What the exercise asks:
Return the listing below verbatim. Pictures do not belong in the copy.

Data:

begin

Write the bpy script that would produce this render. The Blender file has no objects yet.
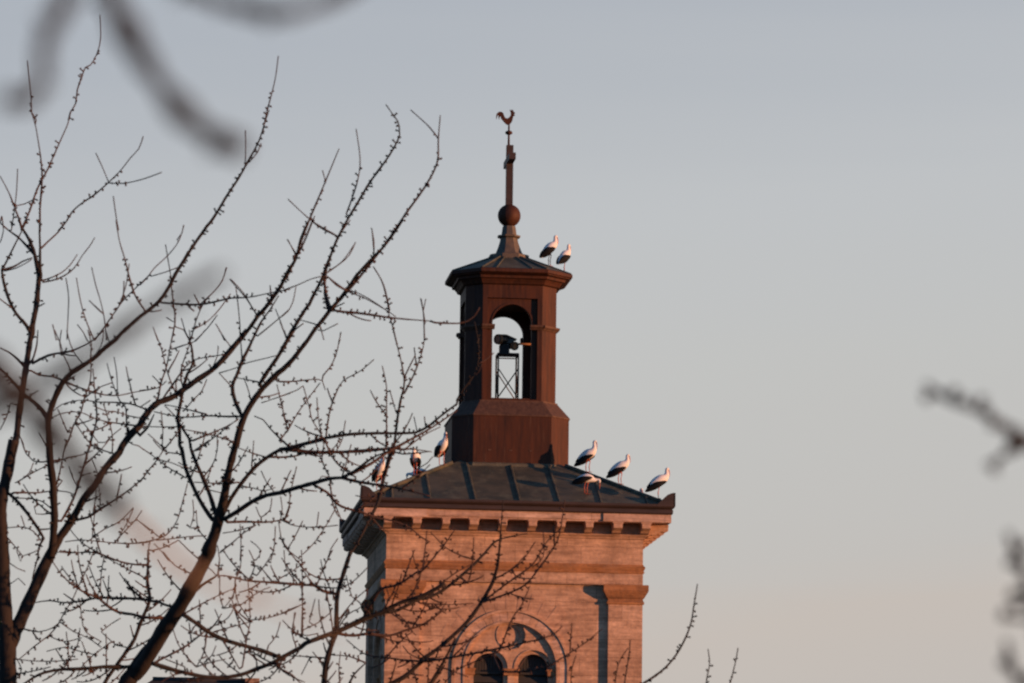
import bpy, bmesh, math, random
from mathutils import Vector, Matrix, noise
random.seed(7)
scene = bpy.context.scene
COL = scene.collection
rad = math.radians

# ---------------------------------------------------------------- camera
PITCH, ROLL, FPX = rad(8.5), rad(0.75), 4500.0
CAM = Vector((0, 0, 1.7))
FW = Vector((0, math.cos(PITCH), math.sin(PITCH)))
R0 = Vector((1, 0, 0)); U0 = R0.cross(FW)
RT = R0*math.cos(ROLL) + U0*math.sin(ROLL)
UP = -R0*math.sin(ROLL) + U0*math.cos(ROLL)
cd = bpy.data.cameras.new('camera'); cam = bpy.data.objects.new('camera', cd); COL.objects.link(cam)
M = Matrix((RT, UP, -FW)).transposed().to_4x4(); M.translation = CAM
cam.matrix_world = M
cd.sensor_width = 36; cd.lens = FPX/1024*36; cd.clip_end = 20000; cd.clip_start = 0.1
cd.dof.use_dof = True; cd.dof.focus_distance = 75; cd.dof.aperture_fstop = 7.5
scene.camera = cam
scene.render.resolution_x = 1024; scene.render.resolution_y = 683

# ---------------------------------------------------------------- sky, sun, exposure
TYAW = rad(6)                      # how far the tower is turned
SUN_EL = rad(3.0)
SUN_AZ = rad(63) + TYAW            # from the direction tower->camera towards the right
sd = Vector((math.sin(SUN_AZ)*math.cos(SUN_EL), -math.cos(SUN_AZ)*math.cos(SUN_EL), math.sin(SUN_EL)))
w = bpy.data.worlds.new('World'); scene.world = w; w.use_nodes = True
nt = w.node_tree; nt.nodes.clear()
out = nt.nodes.new('ShaderNodeOutputWorld'); bg = nt.nodes.new('ShaderNodeBackground')
sky = nt.nodes.new('ShaderNodeTexSky'); sky.sky_type = 'NISHITA'; sky.sun_disc = False
sky.sun_elevation = SUN_EL; sky.sun_rotation = math.atan2(sd.x, sd.y)
sky.air_density = 1.0; sky.dust_density = 1.0; sky.ozone_density = 1.0
# evening air opposite the low sun: grey-blue above, pale beige near the horizon, mixed over the physical sky
tcw = nt.nodes.new('ShaderNodeTexCoord'); sxw = nt.nodes.new('ShaderNodeSeparateXYZ'); nt.links.new(tcw.outputs['Generated'], sxw.inputs[0])
nzw = nt.nodes.new('ShaderNodeTexNoise'); nzw.inputs['Scale'].default_value = 2.2; nzw.inputs['Detail'].default_value = 5
mpw = nt.nodes.new('ShaderNodeMapping'); mpw.inputs['Scale'].default_value = (1,1,16); nt.links.new(tcw.outputs['Generated'], mpw.inputs[0]); nt.links.new(mpw.outputs[0], nzw.inputs[0])
sb = nt.nodes.new('ShaderNodeMath'); sb.operation = 'MULTIPLY_ADD'; nt.links.new(nzw.outputs[0], sb.inputs[0]); sb.inputs[1].default_value = .035; nt.links.new(sxw.outputs[2], sb.inputs[2])
sb2 = nt.nodes.new('ShaderNodeMath'); sb2.operation = 'MULTIPLY_ADD'; nt.links.new(sxw.outputs[0], sb2.inputs[0]); sb2.inputs[1].default_value = -.13; nt.links.new(sb.outputs[0], sb2.inputs[2])
rw = nt.nodes.new('ShaderNodeValToRGB'); nt.links.new(sb2.outputs[0], rw.inputs[0]); cr_w = rw.color_ramp
SKY = [(0,(.50,.46,.43)),(.078,(.56,.52,.495)),(.094,(.58,.525,.49)),(.106,(.56,.54,.525)),(.15,(.56,.56,.555)),(.19,(.545,.56,.58)),(.25,(.425,.46,.52)),(.30,(.29,.35,.44)),(.45,(.14,.20,.29)),(1,(.06,.10,.16))]
while len(cr_w.elements) < len(SKY): cr_w.elements.new(.5)
for el,(p,c) in zip(cr_w.elements, SKY): el.position = p
for el,(p,c) in zip(cr_w.elements, SKY): el.position = p; el.color = (*c,1)
SKYGAIN = 1/.15/1.165
mul = nt.nodes.new('ShaderNodeMix'); mul.data_type = 'RGBA'; mul.blend_type = 'MULTIPLY'; mul.inputs[0].default_value = 1
nt.links.new(rw.outputs[0], mul.inputs[6]); mul.inputs[7].default_value = (SKYGAIN,)*3+(1,); mul.clamp_result = False
mxw = nt.nodes.new('ShaderNodeMix'); mxw.data_type = 'RGBA'; mxw.inputs[0].default_value = .93
nt.links.new(sky.outputs[0], mxw.inputs[6]); nt.links.new(mul.outputs[2], mxw.inputs[7])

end

Task answer:
Write the bpy script that would produce this render. The Blender file has no objects yet.
import bpy, bmesh, math, random
from mathutils import Vector, Matrix, noise
random.seed(7)
scene = bpy.context.scene
COL = scene.collection
rad = math.radians

# ---------------------------------------------------------------- camera
PITCH, ROLL, FPX = rad(8.5), rad(0.75), 4500.0
CAM = Vector((0, 0, 1.7))
FW = Vector((0, math.cos(PITCH), math.sin(PITCH)))
R0 = Vector((1, 0, 0)); U0 = R0.cross(FW)
RT = R0*math.cos(ROLL) + U0*math.sin(ROLL)
UP = -R0*math.sin(ROLL) + U0*math.cos(ROLL)
cd = bpy.data.cameras.new('camera'); cam = bpy.data.objects.new('camera', cd); COL.objects.link(cam)
M = Matrix((RT, UP, -FW)).transposed().to_4x4(); M.translation = CAM
cam.matrix_world = M
cd.sensor_width = 36; cd.lens = FPX/1024*36; cd.clip_end = 20000; cd.clip_start = 0.1
cd.dof.use_dof = True; cd.dof.focus_distance = 75; cd.dof.aperture_fstop = 7.5
scene.camera = cam
scene.render.resolution_x = 1024; scene.render.resolution_y = 683

# ---------------------------------------------------------------- sky, sun, exposure
TYAW = rad(6)                      # how far the tower is turned
SUN_EL = rad(3.0)
SUN_AZ = rad(63) + TYAW            # from the direction tower->camera towards the right
sd = Vector((math.sin(SUN_AZ)*math.cos(SUN_EL), -math.cos(SUN_AZ)*math.cos(SUN_EL), math.sin(SUN_EL)))
w = bpy.data.worlds.new('World'); scene.world = w; w.use_nodes = True
nt = w.node_tree; nt.nodes.clear()
out = nt.nodes.new('ShaderNodeOutputWorld'); bg = nt.nodes.new('ShaderNodeBackground')
sky = nt.nodes.new('ShaderNodeTexSky'); sky.sky_type = 'NISHITA'; sky.sun_disc = False
sky.sun_elevation = SUN_EL; sky.sun_rotation = math.atan2(sd.x, sd.y)
sky.air_density = 1.0; sky.dust_density = 1.0; sky.ozone_density = 1.0
# evening air opposite the low sun: grey-blue above, pale beige near the horizon, mixed over the physical sky
tcw = nt.nodes.new('ShaderNodeTexCoord'); sxw = nt.nodes.new('ShaderNodeSeparateXYZ'); nt.links.new(tcw.outputs['Generated'], sxw.inputs[0])
nzw = nt.nodes.new('ShaderNodeTexNoise'); nzw.inputs['Scale'].default_value = 2.2; nzw.inputs['Detail'].default_value = 5
mpw = nt.nodes.new('ShaderNodeMapping'); mpw.inputs['Scale'].default_value = (1,1,16); nt.links.new(tcw.outputs['Generated'], mpw.inputs[0]); nt.links.new(mpw.outputs[0], nzw.inputs[0])
sb = nt.nodes.new('ShaderNodeMath'); sb.operation = 'MULTIPLY_ADD'; nt.links.new(nzw.outputs[0], sb.inputs[0]); sb.inputs[1].default_value = .035; nt.links.new(sxw.outputs[2], sb.inputs[2])
sb2 = nt.nodes.new('ShaderNodeMath'); sb2.operation = 'MULTIPLY_ADD'; nt.links.new(sxw.outputs[0], sb2.inputs[0]); sb2.inputs[1].default_value = -.13; nt.links.new(sb.outputs[0], sb2.inputs[2])
rw = nt.nodes.new('ShaderNodeValToRGB'); nt.links.new(sb2.outputs[0], rw.inputs[0]); cr_w = rw.color_ramp
SKY = [(0,(.50,.46,.43)),(.078,(.56,.52,.495)),(.094,(.58,.525,.49)),(.106,(.56,.54,.525)),(.15,(.56,.56,.555)),(.19,(.545,.56,.58)),(.25,(.425,.46,.52)),(.30,(.29,.35,.44)),(.45,(.14,.20,.29)),(1,(.06,.10,.16))]
while len(cr_w.elements) < len(SKY): cr_w.elements.new(.5)
for el,(p,c) in zip(cr_w.elements, SKY): el.position = p
for el,(p,c) in zip(cr_w.elements, SKY): el.position = p; el.color = (*c,1)
SKYGAIN = 1/.15/1.165
mul = nt.nodes.new('ShaderNodeMix'); mul.data_type = 'RGBA'; mul.blend_type = 'MULTIPLY'; mul.inputs[0].default_value = 1
nt.links.new(rw.outputs[0], mul.inputs[6]); mul.inputs[7].default_value = (SKYGAIN,)*3+(1,); mul.clamp_result = False
mxw = nt.nodes.new('ShaderNodeMix'); mxw.data_type = 'RGBA'; mxw.inputs[0].default_value = .93
nt.links.new(sky.outputs[0], mxw.inputs[6]); nt.links.new(mul.outputs[2], mxw.inputs[7])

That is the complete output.